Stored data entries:
—————

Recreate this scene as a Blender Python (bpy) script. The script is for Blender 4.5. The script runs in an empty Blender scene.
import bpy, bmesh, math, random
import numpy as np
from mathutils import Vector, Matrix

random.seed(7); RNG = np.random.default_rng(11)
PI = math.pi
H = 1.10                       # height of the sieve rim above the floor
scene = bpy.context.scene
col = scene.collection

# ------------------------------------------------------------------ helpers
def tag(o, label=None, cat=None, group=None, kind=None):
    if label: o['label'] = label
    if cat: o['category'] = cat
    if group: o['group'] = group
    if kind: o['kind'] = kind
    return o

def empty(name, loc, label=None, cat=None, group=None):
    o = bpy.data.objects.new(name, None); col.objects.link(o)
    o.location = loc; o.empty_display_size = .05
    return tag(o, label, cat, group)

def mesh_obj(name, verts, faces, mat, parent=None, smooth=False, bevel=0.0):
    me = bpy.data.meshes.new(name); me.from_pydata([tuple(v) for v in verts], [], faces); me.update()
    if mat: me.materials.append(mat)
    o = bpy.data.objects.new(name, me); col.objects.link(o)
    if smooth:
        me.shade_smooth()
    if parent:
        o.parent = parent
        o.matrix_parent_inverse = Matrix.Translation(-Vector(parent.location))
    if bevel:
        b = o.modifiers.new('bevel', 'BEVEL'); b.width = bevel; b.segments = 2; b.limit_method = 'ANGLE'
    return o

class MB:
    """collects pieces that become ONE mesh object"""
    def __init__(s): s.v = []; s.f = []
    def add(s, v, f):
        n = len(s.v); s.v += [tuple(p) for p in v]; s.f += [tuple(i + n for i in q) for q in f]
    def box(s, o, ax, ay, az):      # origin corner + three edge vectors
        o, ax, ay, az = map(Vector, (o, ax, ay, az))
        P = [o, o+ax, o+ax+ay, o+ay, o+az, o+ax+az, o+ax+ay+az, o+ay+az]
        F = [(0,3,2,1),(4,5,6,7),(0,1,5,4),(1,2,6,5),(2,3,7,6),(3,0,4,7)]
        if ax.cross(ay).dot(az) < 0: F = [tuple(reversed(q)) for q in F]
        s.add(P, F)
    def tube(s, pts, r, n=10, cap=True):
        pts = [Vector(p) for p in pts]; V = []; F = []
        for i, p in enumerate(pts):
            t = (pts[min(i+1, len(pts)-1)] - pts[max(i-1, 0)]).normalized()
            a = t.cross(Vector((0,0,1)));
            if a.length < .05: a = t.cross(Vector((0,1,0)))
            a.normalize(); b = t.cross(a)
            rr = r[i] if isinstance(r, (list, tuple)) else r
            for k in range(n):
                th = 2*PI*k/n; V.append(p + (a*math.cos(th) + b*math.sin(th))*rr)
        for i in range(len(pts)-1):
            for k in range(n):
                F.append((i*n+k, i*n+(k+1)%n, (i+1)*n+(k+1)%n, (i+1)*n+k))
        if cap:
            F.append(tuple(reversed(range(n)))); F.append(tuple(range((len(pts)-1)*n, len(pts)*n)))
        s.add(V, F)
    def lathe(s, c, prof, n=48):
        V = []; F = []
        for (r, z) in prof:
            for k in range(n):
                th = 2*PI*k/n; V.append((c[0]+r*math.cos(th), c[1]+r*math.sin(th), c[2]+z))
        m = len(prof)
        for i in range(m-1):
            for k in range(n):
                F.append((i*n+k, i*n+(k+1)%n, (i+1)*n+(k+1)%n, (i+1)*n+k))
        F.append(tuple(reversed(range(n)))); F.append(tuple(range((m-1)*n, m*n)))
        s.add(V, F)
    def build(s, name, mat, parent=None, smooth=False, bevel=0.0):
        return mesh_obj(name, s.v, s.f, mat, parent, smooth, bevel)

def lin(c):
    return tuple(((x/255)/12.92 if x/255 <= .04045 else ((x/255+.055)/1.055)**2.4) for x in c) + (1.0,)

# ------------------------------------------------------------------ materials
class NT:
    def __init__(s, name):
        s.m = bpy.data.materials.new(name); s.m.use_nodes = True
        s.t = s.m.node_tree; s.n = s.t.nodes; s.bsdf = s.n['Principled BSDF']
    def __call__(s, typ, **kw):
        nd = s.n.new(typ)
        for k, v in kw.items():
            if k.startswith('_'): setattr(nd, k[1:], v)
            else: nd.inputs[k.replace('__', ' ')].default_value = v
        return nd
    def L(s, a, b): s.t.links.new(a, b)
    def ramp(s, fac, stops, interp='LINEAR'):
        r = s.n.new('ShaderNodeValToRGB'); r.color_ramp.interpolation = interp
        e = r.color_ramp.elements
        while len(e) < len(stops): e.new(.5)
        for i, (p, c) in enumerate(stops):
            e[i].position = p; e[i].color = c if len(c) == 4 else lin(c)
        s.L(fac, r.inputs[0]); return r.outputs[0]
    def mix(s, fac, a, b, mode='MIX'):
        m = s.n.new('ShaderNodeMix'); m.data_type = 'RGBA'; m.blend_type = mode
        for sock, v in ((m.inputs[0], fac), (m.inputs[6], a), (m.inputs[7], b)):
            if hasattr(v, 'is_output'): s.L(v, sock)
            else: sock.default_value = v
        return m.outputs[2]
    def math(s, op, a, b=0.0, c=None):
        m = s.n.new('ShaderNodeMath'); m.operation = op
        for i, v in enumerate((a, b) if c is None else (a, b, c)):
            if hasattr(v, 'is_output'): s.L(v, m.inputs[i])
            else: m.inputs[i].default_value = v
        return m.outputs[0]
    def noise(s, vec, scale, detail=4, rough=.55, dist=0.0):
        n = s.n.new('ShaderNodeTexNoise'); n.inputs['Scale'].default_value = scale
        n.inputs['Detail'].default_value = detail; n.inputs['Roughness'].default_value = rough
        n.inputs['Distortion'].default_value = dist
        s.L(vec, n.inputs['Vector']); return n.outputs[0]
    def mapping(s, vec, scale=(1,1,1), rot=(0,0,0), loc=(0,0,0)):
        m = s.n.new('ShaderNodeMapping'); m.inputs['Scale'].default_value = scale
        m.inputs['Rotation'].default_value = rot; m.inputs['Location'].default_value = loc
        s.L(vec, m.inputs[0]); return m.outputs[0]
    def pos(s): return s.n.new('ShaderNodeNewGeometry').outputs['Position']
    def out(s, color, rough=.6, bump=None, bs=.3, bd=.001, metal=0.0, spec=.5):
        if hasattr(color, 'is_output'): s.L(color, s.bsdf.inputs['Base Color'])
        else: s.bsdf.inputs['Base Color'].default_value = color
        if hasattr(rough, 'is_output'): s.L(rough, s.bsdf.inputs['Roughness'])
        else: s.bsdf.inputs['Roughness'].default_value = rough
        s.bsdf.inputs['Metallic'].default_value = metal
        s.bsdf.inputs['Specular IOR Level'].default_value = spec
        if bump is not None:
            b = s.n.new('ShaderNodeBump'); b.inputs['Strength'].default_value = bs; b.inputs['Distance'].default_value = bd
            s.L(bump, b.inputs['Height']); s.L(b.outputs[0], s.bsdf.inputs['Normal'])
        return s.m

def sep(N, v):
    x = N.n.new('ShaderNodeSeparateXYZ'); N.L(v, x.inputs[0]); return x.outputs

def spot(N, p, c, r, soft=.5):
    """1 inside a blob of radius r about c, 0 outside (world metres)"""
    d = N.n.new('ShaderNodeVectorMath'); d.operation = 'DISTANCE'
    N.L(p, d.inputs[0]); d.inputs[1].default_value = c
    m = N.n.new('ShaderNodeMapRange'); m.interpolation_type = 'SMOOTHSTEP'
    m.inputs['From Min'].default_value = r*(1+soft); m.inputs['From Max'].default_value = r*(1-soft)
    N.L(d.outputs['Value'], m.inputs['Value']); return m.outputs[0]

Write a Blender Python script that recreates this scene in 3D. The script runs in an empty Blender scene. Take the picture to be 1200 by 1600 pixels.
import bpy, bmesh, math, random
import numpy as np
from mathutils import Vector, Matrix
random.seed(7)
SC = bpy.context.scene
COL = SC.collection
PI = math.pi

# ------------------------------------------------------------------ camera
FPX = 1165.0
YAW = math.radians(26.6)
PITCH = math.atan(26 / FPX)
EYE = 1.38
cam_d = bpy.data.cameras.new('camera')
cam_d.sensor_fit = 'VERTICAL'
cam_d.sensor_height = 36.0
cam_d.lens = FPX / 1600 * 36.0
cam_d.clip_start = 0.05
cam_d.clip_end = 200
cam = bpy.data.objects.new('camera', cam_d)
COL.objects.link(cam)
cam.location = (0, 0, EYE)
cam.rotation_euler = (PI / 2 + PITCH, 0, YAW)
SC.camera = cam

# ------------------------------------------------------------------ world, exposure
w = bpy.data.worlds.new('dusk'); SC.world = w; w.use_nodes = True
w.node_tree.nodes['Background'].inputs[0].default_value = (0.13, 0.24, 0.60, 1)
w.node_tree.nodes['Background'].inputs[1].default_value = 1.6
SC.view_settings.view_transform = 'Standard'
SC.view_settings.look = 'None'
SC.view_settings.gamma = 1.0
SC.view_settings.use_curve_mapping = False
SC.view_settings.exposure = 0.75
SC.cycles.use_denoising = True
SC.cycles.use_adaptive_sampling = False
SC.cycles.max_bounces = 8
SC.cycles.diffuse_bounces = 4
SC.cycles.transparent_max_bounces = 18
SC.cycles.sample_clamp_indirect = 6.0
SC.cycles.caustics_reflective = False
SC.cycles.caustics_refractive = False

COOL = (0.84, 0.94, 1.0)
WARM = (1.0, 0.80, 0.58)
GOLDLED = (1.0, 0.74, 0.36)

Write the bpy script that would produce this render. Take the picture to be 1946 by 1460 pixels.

—————

OBJECTIVE: Every line from the first entry to the line containing "col = scene.collection" should be transcribed exactly, and nothing beyond it.

EXERCISE SOLUTION:
Recreate this scene as a Blender Python (bpy) script. The script is for Blender 4.5. The script runs in an empty Blender scene.
import bpy, bmesh, math, random
import numpy as np
from mathutils import Vector, Matrix

random.seed(7); RNG = np.random.default_rng(11)
PI = math.pi
H = 1.10                       # height of the sieve rim above the floor
scene = bpy.context.scene
col = scene.collection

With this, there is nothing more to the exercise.